### Task prompt
Print the whole listing exactly.

### Recorded data
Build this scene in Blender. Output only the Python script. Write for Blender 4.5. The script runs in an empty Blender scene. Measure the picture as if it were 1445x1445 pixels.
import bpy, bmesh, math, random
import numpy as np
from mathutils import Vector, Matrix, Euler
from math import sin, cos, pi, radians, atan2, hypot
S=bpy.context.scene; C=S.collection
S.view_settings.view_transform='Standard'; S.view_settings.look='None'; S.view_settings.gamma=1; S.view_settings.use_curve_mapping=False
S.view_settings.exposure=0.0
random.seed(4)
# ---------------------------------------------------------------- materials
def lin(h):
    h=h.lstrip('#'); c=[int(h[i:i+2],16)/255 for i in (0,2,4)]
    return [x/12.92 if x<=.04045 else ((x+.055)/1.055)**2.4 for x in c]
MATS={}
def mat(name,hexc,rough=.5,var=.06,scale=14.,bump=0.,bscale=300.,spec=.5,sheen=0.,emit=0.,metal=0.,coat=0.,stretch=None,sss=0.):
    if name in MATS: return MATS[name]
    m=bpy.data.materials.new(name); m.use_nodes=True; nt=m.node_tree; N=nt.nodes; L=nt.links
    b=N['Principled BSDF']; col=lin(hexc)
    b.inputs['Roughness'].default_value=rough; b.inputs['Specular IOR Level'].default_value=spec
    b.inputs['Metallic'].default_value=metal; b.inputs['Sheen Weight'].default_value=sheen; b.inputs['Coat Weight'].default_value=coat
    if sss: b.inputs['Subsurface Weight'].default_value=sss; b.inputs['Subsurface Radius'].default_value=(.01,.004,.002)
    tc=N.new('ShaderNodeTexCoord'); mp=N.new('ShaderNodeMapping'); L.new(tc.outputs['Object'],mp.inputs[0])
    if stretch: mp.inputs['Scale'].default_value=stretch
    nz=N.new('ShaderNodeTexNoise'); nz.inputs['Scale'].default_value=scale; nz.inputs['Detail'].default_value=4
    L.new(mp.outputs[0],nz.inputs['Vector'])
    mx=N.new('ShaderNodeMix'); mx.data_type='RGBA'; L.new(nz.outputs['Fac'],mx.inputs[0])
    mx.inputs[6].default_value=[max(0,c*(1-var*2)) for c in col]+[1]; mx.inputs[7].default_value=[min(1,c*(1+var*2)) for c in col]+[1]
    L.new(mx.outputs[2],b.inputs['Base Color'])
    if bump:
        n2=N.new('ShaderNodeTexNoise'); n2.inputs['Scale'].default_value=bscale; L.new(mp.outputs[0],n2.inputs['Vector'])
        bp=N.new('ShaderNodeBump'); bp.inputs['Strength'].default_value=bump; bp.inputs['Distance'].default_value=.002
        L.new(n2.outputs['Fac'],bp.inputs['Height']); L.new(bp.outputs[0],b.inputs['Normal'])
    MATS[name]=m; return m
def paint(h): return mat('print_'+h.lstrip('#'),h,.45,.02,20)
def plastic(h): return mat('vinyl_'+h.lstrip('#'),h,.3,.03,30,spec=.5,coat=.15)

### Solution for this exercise
Build this scene in Blender. Output only the Python script. Write for Blender 4.5. The script runs in an empty Blender scene. Measure the picture as if it were 1445x1445 pixels.
import bpy, bmesh, math, random
import numpy as np
from mathutils import Vector, Matrix, Euler
from math import sin, cos, pi, radians, atan2, hypot
S=bpy.context.scene; C=S.collection
S.view_settings.view_transform='Standard'; S.view_settings.look='None'; S.view_settings.gamma=1; S.view_settings.use_curve_mapping=False
S.view_settings.exposure=0.0
random.seed(4)
# ---------------------------------------------------------------- materials
def lin(h):
    h=h.lstrip('#'); c=[int(h[i:i+2],16)/255 for i in (0,2,4)]
    return [x/12.92 if x<=.04045 else ((x+.055)/1.055)**2.4 for x in c]
MATS={}
def mat(name,hexc,rough=.5,var=.06,scale=14.,bump=0.,bscale=300.,spec=.5,sheen=0.,emit=0.,metal=0.,coat=0.,stretch=None,sss=0.):
    if name in MATS: return MATS[name]
    m=bpy.data.materials.new(name); m.use_nodes=True; nt=m.node_tree; N=nt.nodes; L=nt.links
    b=N['Principled BSDF']; col=lin(hexc)
    b.inputs['Roughness'].default_value=rough; b.inputs['Specular IOR Level'].default_value=spec
    b.inputs['Metallic'].default_value=metal; b.inputs['Sheen Weight'].default_value=sheen; b.inputs['Coat Weight'].default_value=coat
    if sss: b.inputs['Subsurface Weight'].default_value=sss; b.inputs['Subsurface Radius'].default_value=(.01,.004,.002)
    tc=N.new('ShaderNodeTexCoord'); mp=N.new('ShaderNodeMapping'); L.new(tc.outputs['Object'],mp.inputs[0])
    if stretch: mp.inputs['Scale'].default_value=stretch
    nz=N.new('ShaderNodeTexNoise'); nz.inputs['Scale'].default_value=scale; nz.inputs['Detail'].default_value=4
    L.new(mp.outputs[0],nz.inputs['Vector'])
    mx=N.new('ShaderNodeMix'); mx.data_type='RGBA'; L.new(nz.outputs['Fac'],mx.inputs[0])
    mx.inputs[6].default_value=[max(0,c*(1-var*2)) for c in col]+[1]; mx.inputs[7].default_value=[min(1,c*(1+var*2)) for c in col]+[1]
    L.new(mx.outputs[2],b.inputs['Base Color'])
    if bump:
        n2=N.new('ShaderNodeTexNoise'); n2.inputs['Scale'].default_value=bscale; L.new(mp.outputs[0],n2.inputs['Vector'])
        bp=N.new('ShaderNodeBump'); bp.inputs['Strength'].default_value=bump; bp.inputs['Distance'].default_value=.002
        L.new(n2.outputs['Fac'],bp.inputs['Height']); L.new(bp.outputs[0],b.inputs['Normal'])
    MATS[name]=m; return m
def paint(h): return mat('print_'+h.lstrip('#'),h,.45,.02,20)
def plastic(h): return mat('vinyl_'+h.lstrip('#'),h,.3,.03,30,spec=.5,coat=.15)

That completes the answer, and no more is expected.